Reed--Solomon decoding is NP-hard at zero rate, but known NP-hard radius exceeds the Cheng--Wan decoding radius.

Regev's reduction falls short of the Cheng--Wan threshold by a constant factor when evaluated with efficient decoders.

The Pretty Good Measurement can solve the decoding problem but requires exponential resources, limiting practical use.

Abstract

We revisit the reduction of Cheng and Wan, which transforms instances of the discrete logarithm problem (DLOG) over finite fields into a decoding problem for Reed--Solomon codes, and study how Regev's reduction can be used to solve these instances. Regev's reduction turns a decoder for a code into a quantum solver for a decoding problem on the dual code. The quantum advantage depends on the dual problem being classically hard, which has proven difficult to establish. The Cheng--Wan reduction offers a natural source of such instances: solving them would solve discrete logarithm.
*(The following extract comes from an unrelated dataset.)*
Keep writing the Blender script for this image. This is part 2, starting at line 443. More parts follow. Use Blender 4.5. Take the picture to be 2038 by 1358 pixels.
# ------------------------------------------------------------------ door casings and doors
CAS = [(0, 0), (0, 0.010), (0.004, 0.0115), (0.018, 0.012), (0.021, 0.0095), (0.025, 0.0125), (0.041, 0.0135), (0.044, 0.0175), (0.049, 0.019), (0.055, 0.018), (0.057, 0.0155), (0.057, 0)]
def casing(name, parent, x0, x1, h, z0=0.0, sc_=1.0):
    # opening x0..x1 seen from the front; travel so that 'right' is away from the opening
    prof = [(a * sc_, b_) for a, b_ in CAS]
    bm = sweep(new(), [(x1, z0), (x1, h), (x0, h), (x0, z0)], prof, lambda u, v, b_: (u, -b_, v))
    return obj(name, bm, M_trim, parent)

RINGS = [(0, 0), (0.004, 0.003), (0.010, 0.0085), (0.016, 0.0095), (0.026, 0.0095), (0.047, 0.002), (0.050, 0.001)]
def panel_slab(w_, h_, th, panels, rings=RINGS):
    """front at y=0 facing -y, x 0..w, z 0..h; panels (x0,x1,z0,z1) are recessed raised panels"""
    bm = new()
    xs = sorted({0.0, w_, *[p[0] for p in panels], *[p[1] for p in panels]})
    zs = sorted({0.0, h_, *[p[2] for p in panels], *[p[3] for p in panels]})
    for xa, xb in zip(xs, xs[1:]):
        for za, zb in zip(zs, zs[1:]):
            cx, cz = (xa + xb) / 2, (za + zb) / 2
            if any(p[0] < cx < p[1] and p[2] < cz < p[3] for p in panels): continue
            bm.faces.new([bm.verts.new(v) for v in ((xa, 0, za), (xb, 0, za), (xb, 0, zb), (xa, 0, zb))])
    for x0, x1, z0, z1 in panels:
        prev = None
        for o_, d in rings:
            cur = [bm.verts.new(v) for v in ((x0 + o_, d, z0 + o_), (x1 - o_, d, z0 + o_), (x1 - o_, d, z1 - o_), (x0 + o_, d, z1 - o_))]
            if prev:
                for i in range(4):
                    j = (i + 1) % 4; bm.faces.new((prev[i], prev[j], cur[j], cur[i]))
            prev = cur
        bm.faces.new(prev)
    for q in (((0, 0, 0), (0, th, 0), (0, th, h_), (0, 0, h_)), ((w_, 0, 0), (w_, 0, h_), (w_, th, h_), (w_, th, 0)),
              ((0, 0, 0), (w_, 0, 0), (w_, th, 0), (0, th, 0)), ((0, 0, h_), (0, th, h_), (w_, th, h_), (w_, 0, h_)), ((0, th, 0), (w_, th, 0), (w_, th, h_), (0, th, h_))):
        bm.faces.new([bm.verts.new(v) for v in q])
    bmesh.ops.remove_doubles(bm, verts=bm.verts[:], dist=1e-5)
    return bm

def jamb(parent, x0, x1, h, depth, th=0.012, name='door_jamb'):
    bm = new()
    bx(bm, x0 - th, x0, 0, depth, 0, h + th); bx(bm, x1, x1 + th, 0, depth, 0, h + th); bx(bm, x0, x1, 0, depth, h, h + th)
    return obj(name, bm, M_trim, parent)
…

Since Shor's algorithm already solves discrete logarithm, the goal is not a new quantum speedup but to understand whether Regev's reduction, applied to a problem we have independent reasons to believe is hard, can solve discrete logarithm, and if not, where it falls short. We generalize the hardness consequence of the Cheng--Wan reduction for Reed--Solomon bounded distance decoding -- from solving DLOG in $\mathbb{F}_{q^h}^\times$ to solving DLOG in finite abelian groups, and we prove that bounded distance decoding for Reed--Solomon codes is NP-hard even at asymptotically zero rate, though the known NP-hard radius lies well above the Cheng--Wan decoding radius. We then carry out Regev's reduction on the Cheng--Wan instances and evaluate it with known efficient decoders. All fall short of the Cheng--Wan threshold by a constant factor, and under an assumption on the Cheng--Wan instances we identify the QDP parameter a decoder would need to reach in order to solve discrete logarithm. The obstruction is one of efficiency rather than solvability: the Pretty Good Measurement solves the corresponding decoding problem on every instance, including NP-hard instances, but its implementation requires exponential resources in general.